> _Set problem_
Check every line of the entries for "Python", and copy the lines that hold it.

------------------------------

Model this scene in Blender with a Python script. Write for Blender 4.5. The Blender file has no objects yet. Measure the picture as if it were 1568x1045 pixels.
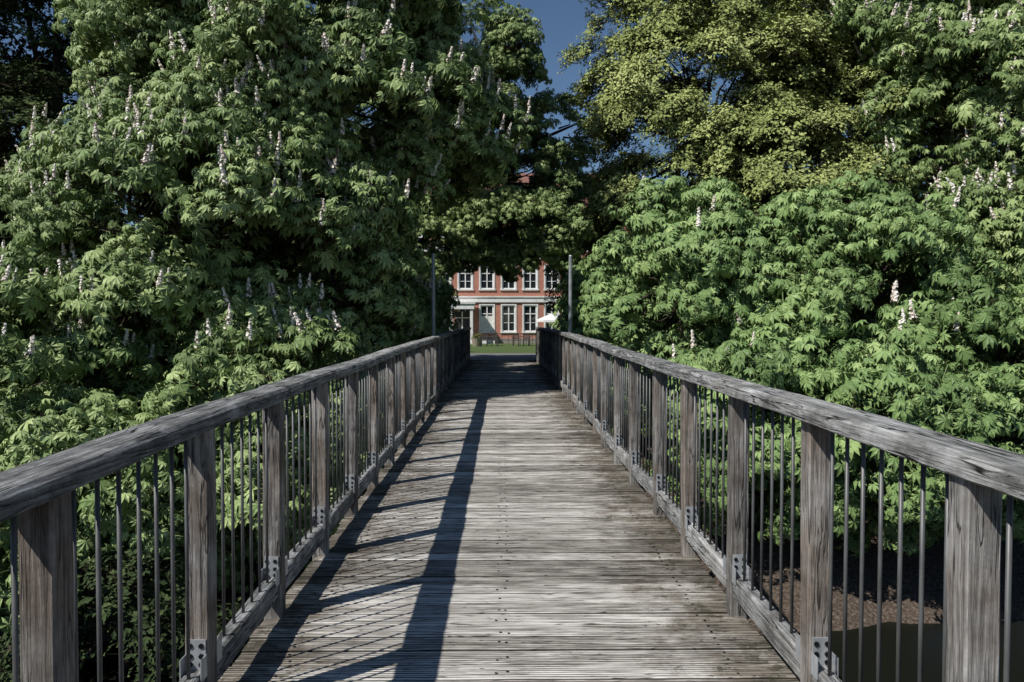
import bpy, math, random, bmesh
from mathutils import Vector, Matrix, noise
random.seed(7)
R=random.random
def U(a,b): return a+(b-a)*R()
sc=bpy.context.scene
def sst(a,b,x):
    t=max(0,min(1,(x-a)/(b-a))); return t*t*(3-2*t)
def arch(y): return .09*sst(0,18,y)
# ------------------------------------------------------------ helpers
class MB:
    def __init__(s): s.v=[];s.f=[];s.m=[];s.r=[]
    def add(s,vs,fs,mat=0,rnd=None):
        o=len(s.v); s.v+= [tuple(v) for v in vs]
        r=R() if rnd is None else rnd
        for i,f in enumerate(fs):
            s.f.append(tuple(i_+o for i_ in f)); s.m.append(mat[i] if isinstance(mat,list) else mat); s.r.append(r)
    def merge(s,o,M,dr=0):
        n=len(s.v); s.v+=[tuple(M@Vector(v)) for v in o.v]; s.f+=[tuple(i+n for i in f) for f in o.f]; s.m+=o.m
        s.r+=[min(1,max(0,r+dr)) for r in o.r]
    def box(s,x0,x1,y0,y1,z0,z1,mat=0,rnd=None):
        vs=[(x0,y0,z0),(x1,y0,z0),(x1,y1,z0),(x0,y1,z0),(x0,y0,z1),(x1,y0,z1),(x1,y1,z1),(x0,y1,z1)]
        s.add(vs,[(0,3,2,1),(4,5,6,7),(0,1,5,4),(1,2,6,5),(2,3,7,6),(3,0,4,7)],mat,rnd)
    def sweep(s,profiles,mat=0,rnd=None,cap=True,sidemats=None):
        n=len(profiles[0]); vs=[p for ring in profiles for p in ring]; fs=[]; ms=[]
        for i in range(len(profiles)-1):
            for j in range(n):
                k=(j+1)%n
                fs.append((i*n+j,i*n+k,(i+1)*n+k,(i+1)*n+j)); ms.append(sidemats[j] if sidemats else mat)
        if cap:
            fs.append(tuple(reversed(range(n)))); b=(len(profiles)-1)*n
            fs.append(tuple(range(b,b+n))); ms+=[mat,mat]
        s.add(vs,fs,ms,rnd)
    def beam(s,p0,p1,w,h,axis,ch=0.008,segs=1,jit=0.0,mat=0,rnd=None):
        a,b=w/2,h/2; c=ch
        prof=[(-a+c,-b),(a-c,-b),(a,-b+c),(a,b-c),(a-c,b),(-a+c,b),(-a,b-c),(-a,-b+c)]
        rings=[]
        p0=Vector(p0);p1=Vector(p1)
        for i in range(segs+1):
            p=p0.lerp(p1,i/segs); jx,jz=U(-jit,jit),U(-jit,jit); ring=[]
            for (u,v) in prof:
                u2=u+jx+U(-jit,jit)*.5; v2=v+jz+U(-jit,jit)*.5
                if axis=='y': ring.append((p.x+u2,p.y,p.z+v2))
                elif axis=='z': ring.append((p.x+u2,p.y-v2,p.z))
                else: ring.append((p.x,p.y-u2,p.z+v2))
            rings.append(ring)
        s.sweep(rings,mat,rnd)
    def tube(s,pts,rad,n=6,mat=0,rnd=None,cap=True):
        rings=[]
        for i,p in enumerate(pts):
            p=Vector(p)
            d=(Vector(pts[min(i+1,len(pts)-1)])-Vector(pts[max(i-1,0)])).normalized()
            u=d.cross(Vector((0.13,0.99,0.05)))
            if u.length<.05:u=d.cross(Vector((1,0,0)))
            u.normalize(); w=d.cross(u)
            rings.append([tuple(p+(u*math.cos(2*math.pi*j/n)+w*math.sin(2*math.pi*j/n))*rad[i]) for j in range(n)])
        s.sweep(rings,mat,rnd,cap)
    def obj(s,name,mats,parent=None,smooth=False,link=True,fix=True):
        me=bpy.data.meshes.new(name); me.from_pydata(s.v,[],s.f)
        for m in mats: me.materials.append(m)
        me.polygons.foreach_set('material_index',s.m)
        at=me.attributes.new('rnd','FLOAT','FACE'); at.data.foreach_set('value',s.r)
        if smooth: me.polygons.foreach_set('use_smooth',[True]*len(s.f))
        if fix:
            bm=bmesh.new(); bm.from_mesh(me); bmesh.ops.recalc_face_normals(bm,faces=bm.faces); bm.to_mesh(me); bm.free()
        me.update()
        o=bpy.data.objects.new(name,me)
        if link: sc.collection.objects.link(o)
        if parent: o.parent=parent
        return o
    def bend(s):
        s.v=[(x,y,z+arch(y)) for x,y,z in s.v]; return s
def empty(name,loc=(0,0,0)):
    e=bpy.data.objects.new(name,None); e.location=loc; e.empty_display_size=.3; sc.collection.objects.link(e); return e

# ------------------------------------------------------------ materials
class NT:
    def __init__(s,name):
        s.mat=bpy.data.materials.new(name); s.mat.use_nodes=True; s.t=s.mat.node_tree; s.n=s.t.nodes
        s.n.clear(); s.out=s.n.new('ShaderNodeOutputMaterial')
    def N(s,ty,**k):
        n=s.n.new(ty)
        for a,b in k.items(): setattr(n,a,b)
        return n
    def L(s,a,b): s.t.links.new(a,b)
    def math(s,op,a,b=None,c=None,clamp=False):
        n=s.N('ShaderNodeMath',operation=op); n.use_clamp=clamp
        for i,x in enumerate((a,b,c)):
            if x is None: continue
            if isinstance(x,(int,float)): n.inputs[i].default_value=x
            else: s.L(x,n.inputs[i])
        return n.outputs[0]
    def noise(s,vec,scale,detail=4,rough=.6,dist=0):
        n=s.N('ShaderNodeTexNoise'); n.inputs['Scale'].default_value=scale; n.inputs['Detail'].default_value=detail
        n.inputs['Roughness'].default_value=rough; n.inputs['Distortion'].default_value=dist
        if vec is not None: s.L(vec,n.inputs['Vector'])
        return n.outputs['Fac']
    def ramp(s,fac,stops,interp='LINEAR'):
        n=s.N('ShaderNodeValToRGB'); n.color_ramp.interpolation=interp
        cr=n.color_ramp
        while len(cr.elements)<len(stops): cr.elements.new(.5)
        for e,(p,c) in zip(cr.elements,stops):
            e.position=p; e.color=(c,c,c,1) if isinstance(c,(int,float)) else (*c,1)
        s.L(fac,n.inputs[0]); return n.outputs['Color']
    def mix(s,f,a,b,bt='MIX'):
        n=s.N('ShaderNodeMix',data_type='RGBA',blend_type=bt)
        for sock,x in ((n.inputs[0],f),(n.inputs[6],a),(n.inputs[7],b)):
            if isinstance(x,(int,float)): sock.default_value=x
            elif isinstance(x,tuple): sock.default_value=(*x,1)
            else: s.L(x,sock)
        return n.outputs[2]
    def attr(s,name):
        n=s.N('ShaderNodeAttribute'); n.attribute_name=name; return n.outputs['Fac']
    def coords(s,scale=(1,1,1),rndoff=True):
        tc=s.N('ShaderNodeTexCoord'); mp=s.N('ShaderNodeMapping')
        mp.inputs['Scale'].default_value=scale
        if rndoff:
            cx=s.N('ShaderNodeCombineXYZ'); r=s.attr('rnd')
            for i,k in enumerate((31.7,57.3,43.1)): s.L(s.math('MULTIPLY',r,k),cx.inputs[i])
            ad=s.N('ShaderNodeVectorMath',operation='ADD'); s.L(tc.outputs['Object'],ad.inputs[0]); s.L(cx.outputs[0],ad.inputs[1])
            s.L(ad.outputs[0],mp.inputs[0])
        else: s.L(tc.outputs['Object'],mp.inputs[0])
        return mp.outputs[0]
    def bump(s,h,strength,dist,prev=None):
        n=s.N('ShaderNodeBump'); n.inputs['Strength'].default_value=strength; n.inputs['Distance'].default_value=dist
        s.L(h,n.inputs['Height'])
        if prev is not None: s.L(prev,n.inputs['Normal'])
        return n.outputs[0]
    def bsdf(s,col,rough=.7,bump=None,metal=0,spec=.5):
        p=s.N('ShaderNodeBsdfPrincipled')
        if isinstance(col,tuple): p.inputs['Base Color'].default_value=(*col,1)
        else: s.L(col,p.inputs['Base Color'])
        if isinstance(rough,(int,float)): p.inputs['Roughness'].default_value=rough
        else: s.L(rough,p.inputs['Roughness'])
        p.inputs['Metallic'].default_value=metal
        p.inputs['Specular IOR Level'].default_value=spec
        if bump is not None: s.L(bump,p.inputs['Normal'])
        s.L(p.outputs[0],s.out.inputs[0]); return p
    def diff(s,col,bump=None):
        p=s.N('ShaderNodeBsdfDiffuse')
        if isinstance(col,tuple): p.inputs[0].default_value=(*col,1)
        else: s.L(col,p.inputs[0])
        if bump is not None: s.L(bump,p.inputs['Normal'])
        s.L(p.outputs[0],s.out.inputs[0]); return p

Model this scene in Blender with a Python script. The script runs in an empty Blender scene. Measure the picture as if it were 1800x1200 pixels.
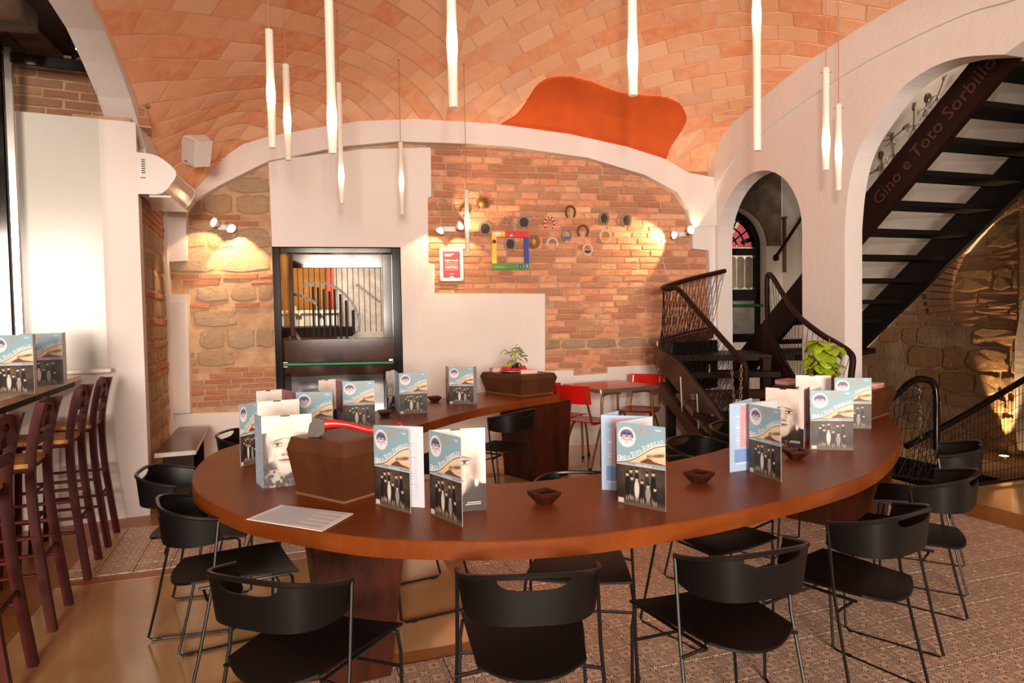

------------------------------

> _Worked solution_
Model this scene in Blender with a Python script. Write for Blender 4.5. The Blender file has no objects yet. Measure the picture as if it were 1568x1045 pixels.
Model this scene in Blender with a Python script. The script runs in an empty Blender scene. Measure the picture as if it were 1800x1200 pixels.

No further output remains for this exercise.